WHAT THE EXERCISE ASKS:
Quote every line as written. Omit pictures.
════
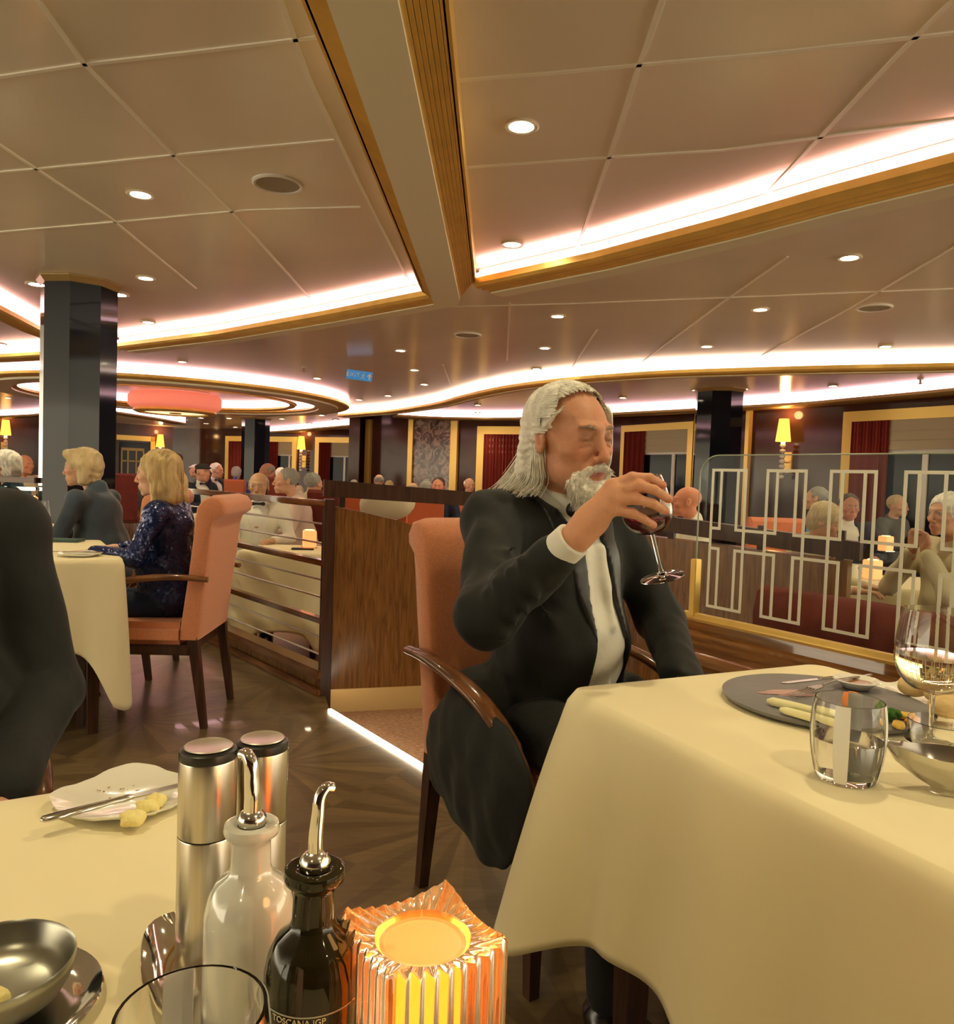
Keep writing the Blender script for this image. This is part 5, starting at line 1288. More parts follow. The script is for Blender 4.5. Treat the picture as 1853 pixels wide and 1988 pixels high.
    if legs:
        t=Field(max(res,.014))
        for s_ in (1,-1):
            t.chain([(s_*.09,.0,.56),(s_*.12,.42,.53),(s_*.12,.46,.10)],[.085*w,.062*w,.045*w],k=.02)
        t.build(); P,Q=t.surf(); out.append(('trousers' if male else 'skirt',qmesh('trousers',P,Q),'trousers'))
        for s_ in (1,-1):
            t=Field(.012); t.ell((s_*.12,.52,.045),(.045,.13,.042),k=.01).cap((s_*.12,.46,.05),(s_*.12,.46,.11),.038,.034,k=.02); t.build(); P,Q=t.surf(); out.append(('shoe',qmesh('shoe',P,Q),'shoe'))
    PC[key]=out; return out
def person(key, base, F, label, cloth, hairm=None, trousers=None, s=1.0, group=None, skin=None, **k):
    e=empty('person', base, rotZ(F), label=label, cat='person', group=group); e.scale=(s,s,s)
    mm={'skin':M_skin,'cloth':cloth,'shirt':M_shirt,'bow':M_bow,'hair':hairm or M_whitehair,'trousers':trousers or cloth,'shoe':M_shoe}
    for nm,me,mk in person_meshes(key,**k):
        if mk=='shirt' and skin: mm['shirt']=skin
        o=bpy.data.objects.new(nm,me); COL.objects.link(o); o.parent=e
        if not me.materials: me.materials.append(mm[mk])
        o.material_slots[0].link='OBJECT'; o.material_slots[0].material=mm[mk]
    return e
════
EXPECTED ANSWER:
Keep writing the Blender script for this image. This is part 5, starting at line 1288. More parts follow. The script is for Blender 4.5. Treat the picture as 1853 pixels wide and 1988 pixels high.
    if legs:
        t=Field(max(res,.014))
        for s_ in (1,-1):
            t.chain([(s_*.09,.0,.56),(s_*.12,.42,.53),(s_*.12,.46,.10)],[.085*w,.062*w,.045*w],k=.02)
        t.build(); P,Q=t.surf(); out.append(('trousers' if male else 'skirt',qmesh('trousers',P,Q),'trousers'))
        for s_ in (1,-1):
            t=Field(.012); t.ell((s_*.12,.52,.045),(.045,.13,.042),k=.01).cap((s_*.12,.46,.05),(s_*.12,.46,.11),.038,.034,k=.02); t.build(); P,Q=t.surf(); out.append(('shoe',qmesh('shoe',P,Q),'shoe'))
    PC[key]=out; return out
def person(key, base, F, label, cloth, hairm=None, trousers=None, s=1.0, group=None, skin=None, **k):
    e=empty('person', base, rotZ(F), label=label, cat='person', group=group); e.scale=(s,s,s)
    mm={'skin':M_skin,'cloth':cloth,'shirt':M_shirt,'bow':M_bow,'hair':hairm or M_whitehair,'trousers':trousers or cloth,'shoe':M_shoe}
    for nm,me,mk in person_meshes(key,**k):
        if mk=='shirt' and skin: mm['shirt']=skin
        o=bpy.data.objects.new(nm,me); COL.objects.link(o); o.parent=e
        if not me.materials: me.materials.append(mm[mk])
        o.material_slots[0].link='OBJECT'; o.material_slots[0].material=mm[mk]
    return e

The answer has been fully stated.